Shift #4: From “AI will fix this” to “AI changes how we work”
➜ Treat underlying challenges rather than looking to AI as the cure.
AI doesn’t fix broken processes, systems, or team dynamics, but it does amplify what already exists.
Unclear goals? Without guidance, AI may just generate more variations of the wrong thing.
Fragmented knowledge? AI may surface the wrong information or not be able to find the data you need.
Lack of trust? People may hold back from sharing ideas and learnings.
Gartner notes that generative AI can “turn the byproducts of normal interactions into structured knowledge assets.” That’s powerful, but only if a team is willing to share those interactions and act on what AI surfaces.

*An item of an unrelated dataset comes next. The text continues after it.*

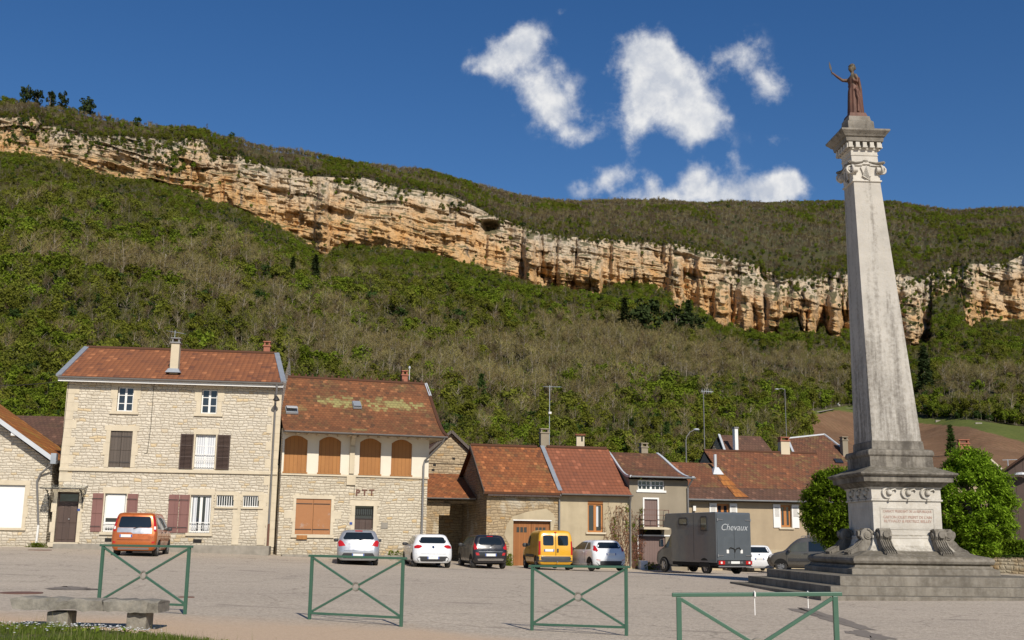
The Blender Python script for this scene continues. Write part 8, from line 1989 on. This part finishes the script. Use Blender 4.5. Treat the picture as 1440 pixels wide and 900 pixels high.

That’s why the most successful AI collaborators invest in clear documentation and decision logs, make work visible across tools and teams, and encourage healthy skepticism. They treat AI as a strong first draft, not the final word, and still have hard conversations around what’s broken and how to fix it. With AI as your partner, your team can not only gather and understand priorities, conflicts, and feedback faster, but also create a smart path forward.
3 steps to start making this shift:
- Cultivate trust and psychological safety by listening to and implementing feedback, modeling vulnerability, celebrating lessons learned as much as wins, advocating for your team, avoiding pointing fingers, and setting audacious goals.
- Make the work you do with AI visible, like sharing AI‑generated summaries, ideas, use cases, and tips with your team.
- Take a short assessment to measure AI ROI so you can prove its value, secure funding, and keep the momentum going.
Time to team up
The future of work isn’t humans vs. AI. It’s humans with AI. It can help us find, understand, decide, and build what we couldn’t on our own – but only if we shift from treating it as a tool to treating it as a teammate.
With AI by our side, we’ll start asking sharper questions, making braver (but calculated) bets, and delivering more value faster. The teams who make these shifts won’t just keep up with their work today — they’ll help define what work looks like tomorrow.